_Short problem:_ Search the entries for the word "More" and pull out each line that has it.

_Source data:_
= = = = = = =

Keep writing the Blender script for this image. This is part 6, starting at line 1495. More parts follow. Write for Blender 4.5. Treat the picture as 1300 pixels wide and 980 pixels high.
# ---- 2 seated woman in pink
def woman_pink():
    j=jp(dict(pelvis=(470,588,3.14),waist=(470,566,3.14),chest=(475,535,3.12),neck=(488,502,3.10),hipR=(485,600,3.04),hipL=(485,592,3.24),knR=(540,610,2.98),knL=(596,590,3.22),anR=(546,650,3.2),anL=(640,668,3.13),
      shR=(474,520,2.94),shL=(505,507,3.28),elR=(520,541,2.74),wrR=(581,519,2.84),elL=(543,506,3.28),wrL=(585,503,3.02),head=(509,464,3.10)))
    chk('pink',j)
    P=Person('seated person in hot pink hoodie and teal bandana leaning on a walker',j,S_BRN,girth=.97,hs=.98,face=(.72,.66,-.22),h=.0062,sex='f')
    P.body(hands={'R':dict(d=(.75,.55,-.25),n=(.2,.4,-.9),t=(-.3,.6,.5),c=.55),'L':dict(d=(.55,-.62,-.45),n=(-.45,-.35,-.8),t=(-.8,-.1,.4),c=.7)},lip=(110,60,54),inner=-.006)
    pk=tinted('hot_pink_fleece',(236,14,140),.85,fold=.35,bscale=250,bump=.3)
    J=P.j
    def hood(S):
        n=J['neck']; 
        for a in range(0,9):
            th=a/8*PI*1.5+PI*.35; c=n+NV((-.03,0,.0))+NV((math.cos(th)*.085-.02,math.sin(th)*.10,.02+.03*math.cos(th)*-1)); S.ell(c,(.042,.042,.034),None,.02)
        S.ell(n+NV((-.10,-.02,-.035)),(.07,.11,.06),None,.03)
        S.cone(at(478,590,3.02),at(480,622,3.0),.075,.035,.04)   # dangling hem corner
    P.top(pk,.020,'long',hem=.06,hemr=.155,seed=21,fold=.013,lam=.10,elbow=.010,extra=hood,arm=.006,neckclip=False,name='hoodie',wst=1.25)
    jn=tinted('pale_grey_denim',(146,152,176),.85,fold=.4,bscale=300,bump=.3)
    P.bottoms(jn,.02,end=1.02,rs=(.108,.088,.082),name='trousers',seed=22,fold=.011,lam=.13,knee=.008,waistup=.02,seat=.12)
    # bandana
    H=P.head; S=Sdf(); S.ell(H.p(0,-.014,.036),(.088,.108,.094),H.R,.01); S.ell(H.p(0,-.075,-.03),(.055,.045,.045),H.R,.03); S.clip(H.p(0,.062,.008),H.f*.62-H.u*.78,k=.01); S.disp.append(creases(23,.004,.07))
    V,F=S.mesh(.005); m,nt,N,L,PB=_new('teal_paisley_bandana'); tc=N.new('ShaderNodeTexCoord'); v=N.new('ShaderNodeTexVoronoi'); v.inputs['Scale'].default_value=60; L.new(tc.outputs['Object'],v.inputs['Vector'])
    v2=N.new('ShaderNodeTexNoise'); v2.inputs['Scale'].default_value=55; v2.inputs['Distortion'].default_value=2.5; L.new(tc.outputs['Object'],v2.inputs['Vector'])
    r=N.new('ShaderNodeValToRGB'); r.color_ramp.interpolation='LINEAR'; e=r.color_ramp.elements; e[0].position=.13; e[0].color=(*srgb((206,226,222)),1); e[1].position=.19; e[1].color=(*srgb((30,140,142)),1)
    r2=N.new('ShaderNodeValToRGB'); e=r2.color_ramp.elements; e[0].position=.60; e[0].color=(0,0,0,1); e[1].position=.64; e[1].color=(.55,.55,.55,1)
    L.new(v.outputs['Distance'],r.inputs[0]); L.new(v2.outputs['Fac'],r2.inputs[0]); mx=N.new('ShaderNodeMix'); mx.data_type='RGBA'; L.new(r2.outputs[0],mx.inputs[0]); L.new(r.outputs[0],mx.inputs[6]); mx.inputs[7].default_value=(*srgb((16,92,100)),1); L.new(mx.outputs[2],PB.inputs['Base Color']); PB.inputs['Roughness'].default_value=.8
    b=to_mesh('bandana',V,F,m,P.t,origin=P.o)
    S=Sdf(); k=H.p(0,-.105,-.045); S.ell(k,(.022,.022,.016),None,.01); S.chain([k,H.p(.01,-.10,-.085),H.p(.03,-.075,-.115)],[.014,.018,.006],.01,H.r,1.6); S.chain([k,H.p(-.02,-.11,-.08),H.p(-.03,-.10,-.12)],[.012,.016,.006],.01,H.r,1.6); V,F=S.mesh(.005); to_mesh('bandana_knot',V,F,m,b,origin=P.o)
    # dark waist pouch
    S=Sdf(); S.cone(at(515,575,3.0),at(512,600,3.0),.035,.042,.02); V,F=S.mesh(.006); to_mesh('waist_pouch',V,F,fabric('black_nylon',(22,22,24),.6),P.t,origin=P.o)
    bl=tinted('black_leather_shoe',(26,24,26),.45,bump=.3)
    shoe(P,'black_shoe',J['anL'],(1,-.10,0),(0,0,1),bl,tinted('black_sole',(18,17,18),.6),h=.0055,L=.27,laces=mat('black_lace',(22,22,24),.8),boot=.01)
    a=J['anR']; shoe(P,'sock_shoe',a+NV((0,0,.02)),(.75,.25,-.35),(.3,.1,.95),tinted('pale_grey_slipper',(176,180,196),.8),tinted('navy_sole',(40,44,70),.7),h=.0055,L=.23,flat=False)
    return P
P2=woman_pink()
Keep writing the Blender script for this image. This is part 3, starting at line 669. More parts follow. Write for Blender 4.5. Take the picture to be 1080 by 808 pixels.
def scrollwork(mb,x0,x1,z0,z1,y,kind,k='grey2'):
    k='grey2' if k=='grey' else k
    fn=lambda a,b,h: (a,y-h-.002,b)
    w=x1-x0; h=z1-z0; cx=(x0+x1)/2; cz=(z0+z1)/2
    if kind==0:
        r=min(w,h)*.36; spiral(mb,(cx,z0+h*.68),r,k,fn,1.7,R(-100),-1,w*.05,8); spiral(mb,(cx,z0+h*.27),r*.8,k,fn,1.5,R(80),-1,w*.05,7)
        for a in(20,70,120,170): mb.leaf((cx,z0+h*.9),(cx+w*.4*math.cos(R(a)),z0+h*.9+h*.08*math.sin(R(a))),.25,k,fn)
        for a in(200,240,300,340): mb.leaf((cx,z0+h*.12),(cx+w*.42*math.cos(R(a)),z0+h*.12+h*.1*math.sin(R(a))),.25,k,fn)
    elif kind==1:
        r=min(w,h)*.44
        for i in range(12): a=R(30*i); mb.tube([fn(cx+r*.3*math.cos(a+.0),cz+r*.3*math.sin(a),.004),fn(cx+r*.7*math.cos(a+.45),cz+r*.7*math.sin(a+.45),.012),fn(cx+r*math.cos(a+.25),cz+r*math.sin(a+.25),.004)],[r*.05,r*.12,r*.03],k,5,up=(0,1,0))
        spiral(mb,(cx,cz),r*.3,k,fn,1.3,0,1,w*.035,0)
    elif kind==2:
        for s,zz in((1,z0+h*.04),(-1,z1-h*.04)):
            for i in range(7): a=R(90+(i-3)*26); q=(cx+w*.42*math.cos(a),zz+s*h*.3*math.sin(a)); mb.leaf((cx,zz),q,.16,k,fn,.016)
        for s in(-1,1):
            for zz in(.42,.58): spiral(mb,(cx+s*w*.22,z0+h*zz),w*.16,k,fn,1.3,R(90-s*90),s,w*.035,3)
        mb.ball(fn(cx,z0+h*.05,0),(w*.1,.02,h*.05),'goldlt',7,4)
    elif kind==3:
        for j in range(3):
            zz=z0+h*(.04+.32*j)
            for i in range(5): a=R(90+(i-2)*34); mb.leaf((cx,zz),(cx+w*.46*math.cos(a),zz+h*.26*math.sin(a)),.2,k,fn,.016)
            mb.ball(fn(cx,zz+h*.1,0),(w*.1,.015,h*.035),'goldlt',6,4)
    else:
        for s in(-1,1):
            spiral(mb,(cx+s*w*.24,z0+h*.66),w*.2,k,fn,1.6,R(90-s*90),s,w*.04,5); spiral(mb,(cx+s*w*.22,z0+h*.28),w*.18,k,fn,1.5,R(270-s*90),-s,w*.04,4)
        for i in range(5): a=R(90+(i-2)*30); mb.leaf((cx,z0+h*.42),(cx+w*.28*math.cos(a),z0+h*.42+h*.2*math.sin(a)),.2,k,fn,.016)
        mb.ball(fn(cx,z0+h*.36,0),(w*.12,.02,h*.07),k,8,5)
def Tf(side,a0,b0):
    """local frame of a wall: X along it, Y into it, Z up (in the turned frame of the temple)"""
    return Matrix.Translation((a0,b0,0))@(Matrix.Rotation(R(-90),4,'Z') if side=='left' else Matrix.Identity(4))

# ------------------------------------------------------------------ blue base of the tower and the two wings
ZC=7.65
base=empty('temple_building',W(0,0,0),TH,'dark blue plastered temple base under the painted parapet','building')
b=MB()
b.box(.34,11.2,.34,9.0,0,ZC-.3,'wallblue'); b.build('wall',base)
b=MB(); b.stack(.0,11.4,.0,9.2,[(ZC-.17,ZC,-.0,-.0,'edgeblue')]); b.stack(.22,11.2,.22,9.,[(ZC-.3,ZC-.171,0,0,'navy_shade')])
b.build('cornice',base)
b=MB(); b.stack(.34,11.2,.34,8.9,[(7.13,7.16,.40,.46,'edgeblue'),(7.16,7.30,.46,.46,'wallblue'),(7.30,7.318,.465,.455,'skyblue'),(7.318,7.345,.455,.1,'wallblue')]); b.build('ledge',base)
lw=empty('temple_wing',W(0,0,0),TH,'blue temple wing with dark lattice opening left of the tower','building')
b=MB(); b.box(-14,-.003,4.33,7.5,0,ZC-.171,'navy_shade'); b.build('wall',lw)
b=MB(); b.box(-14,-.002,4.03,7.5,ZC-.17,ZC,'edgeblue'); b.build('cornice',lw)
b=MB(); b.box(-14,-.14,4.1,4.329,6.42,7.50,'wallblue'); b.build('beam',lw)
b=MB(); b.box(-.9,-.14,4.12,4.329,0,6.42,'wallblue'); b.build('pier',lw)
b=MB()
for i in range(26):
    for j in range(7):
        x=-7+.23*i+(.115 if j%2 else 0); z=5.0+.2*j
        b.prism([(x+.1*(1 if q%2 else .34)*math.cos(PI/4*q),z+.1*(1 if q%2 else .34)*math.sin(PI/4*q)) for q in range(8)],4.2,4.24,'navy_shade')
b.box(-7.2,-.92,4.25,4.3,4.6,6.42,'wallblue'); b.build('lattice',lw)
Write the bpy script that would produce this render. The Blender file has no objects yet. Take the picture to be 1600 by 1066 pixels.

= = = = = = =

_Result:_
Keep writing the Blender script for this image. This is part 6, starting at line 1495. More parts follow. Write for Blender 4.5. Treat the picture as 1300 pixels wide and 980 pixels high.
Keep writing the Blender script for this image. This is part 3, starting at line 669. More parts follow. Write for Blender 4.5. Take the picture to be 1080 by 808 pixels.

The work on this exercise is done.